Assessment Areas – Geographical Areas on CRA exams

  • Currently, assessment areas are defined as areas on CRA exams encompassing bank branches. The Fed would continue this practice.
  • The Fed also acknowledges that banks are embarking on lending and deposit-taking beyond their bank branch network. It has asked the public about whether additional assessment areas should be created that include geographical areas with concentrations of deposits and/or loans. 
  • Further, it has asked whether internet banks should have national assessment areas. For retail internet banks, NCRC will oppose a national assessment area and will present past and current research showing how designating local and state assessment areas are feasible for these banks. 

Qualifications of Community Development Activity

  • The Fed discusses how to sharpen the definition of what would count under a new CRA regulation for community development such as types of affordable housing or economic development. 
  • The Fed addresses how to qualify un-subsidized rental housing that is affordable to LMI tenants. The Fed asks whether the housing should count if the housing has rents affordable to LMI tenants and is in LMI census tracts. NCRC is hesitant to allow this and will be seeking more certainty that LMI tenants will be residing in the units.
  • The Fed also considers how to count community development activity outside of assessment areas. While some allowance for such community development is sensible, safeguards need to be established to make sure assessment area needs are being met. For example, the Fed suggests that low ratios on its measure of community development activities divided by deposits would result in low ratings when banks were not serving their assessment areas. 
  • The Fed is contemplating the creation of underserved areas that could be areas of high unemployment or poverty or areas with low levels of lending (this was a NCRC idea). Using NCRC’s definition would effectively target several communities of color as we show in a white paper. The Fed would provide credit for community development activities in these areas. In addition, NCRC will be advocating that these areas are part of the retail lending test, which the Fed did not propose in its ANPR. 
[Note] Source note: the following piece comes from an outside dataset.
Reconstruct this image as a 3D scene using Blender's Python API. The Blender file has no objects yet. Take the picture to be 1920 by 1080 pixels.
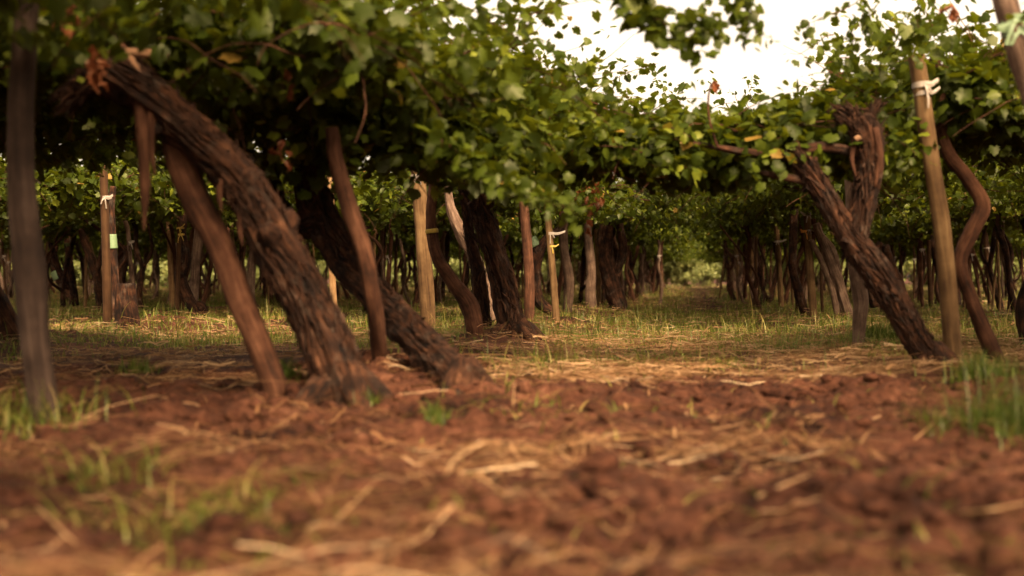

Minority and Women-Owned Institutions 

  • The Fed asks whether a bank should get points assisting minority-owned or women-owned institutions anywhere in the country and under what circumstances such assistance can increase a bank’s rating. 
  • NCRC’s initial reaction is that more permissiveness regarding assisting these institutions in various geographical areas is positive but that the potential to increase a rating for such assistance may result in ratings inflation and motivate banks to make some large-scale investments in other institutions rather than meeting community needs directly as CRA requires. 

Ratings 

  • The Fed proposes to eliminate the distinctions between full-scope assessment areas and limited-scope areas. Full-scope areas are typically the largest metropolitan areas receiving the most comprehensive reviews, while limited-scope areas, usually smaller metro areas and rural counties, receive a shorter review. Elevating the importance of limited-scope areas would leverage more lending, investing and services for them. 
  • The Fed proposes a weighted average approach for considering ratings across all assessment areas, which could still favor the larger areas. However, the Fed also proposes that a bank cannot neglect the smaller areas, suggesting that a bank will not receive a higher rating if a certain percentage of assessment areas in a state receive a rating lower than the overall state weighted average rating.

Josh Silver is NCRC’s senior policy advisor.